Phragmites grow lengthy, golden stalks topped with tufts; they're also invasive. Along the tour, Hoven spots a nascent patch of phragmites and takes note that it needs to be removed, a laborious process that requires perennial treatment.

Sarah Arnoff
Hoven and Sorensen want to preserve the wetlands near the northwest quadrant as development plans ramp up.
Rooted in History
Sorensen can recite the history of the land. She'll tell you, for example, where the Jordan River once fed into the Great Salt Lake thousands of years ago before a geologic phenomenon called isostatic rebound shifted the tributary east. She can also ballpark the age of the surrounding mountains; factoids she's gleaned from trusted scholars. She's picked up information about ancient people who populated the land hundreds of years before Brigham Young led pioneers into the Valley, remnants of their culture is preserved at precious cultural sites that she's reluctant to talk about in detail.

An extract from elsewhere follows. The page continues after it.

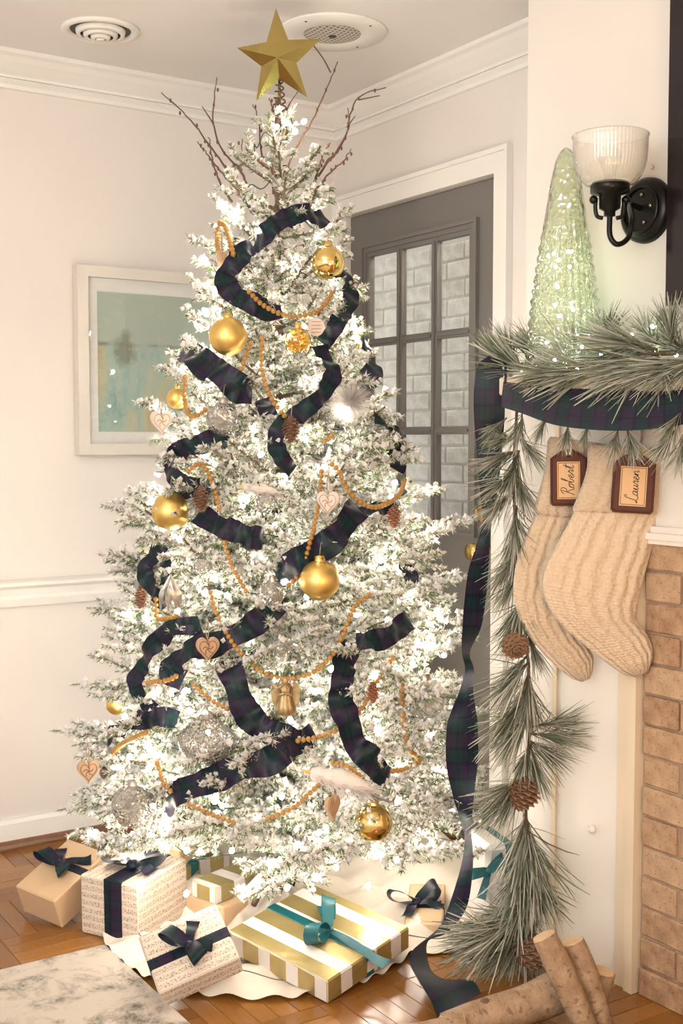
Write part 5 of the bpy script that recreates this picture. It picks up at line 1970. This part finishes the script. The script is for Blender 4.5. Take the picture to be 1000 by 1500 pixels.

And she knows about the Mormon settlers, too. In addition to being the second prophet of the Church of Jesus Christ of Latter-day Saints, Young was an industrious bull, who used to run cattle along the shores and all the way out to Antelope Island, when the waterline permitted.

"The Great Salt Lake is dynamic so these habitats are moving around in different places every year. If the lake is down, they're in certain places than if the lake is up. And we as humans come in and we're just developing so the lake doesn't have that ability to create things like this," Sorensen says standing near the shore.

The creation of the Gillmor Sanctuary was a long drawn-out ordeal that relied on deft negotiations over land acquisition—some of which is ongoing. A section of sanctuary land was donated by the Gillmors, ranchers who grazed cattle on the land for around a century. Part of the agreement allows for the family to continue running some cattle in the area.

Change is the only constant thing, and progress (a word that has somehow become nearly synonymous with development) is inexorable, and that means that parcels of habitat are being wiped away. Almost nothing is as critical to a species as its habitat. That's why conservationists take stands that might otherwise seem foolhardy and obstinate. But it's also why groups like the Audubon Society want to ensure that when developers look over the landscape that will one day be sectioned with roads and buildings, they leave something for the animals.

The Gillmor Sanctuary is closed to the public. Usually when people see it, they're accompanied by Sorensen. In a state like Utah, renowned for its slopes and red-rock desertscapes, the wetlands around Great Salt Lake are overlooked as areas of natural beauty, but Sorensen says she's seen the landscape move grown adults to tears.

She recalls a tour of Gillmor years ago. The Great Salt Lake had risen and filled in river channels, then retreated. "The area was literally covered with birds," she says. "The sun was setting. There were all these ibis, shorebirds and [a visitor] sat there and just wept."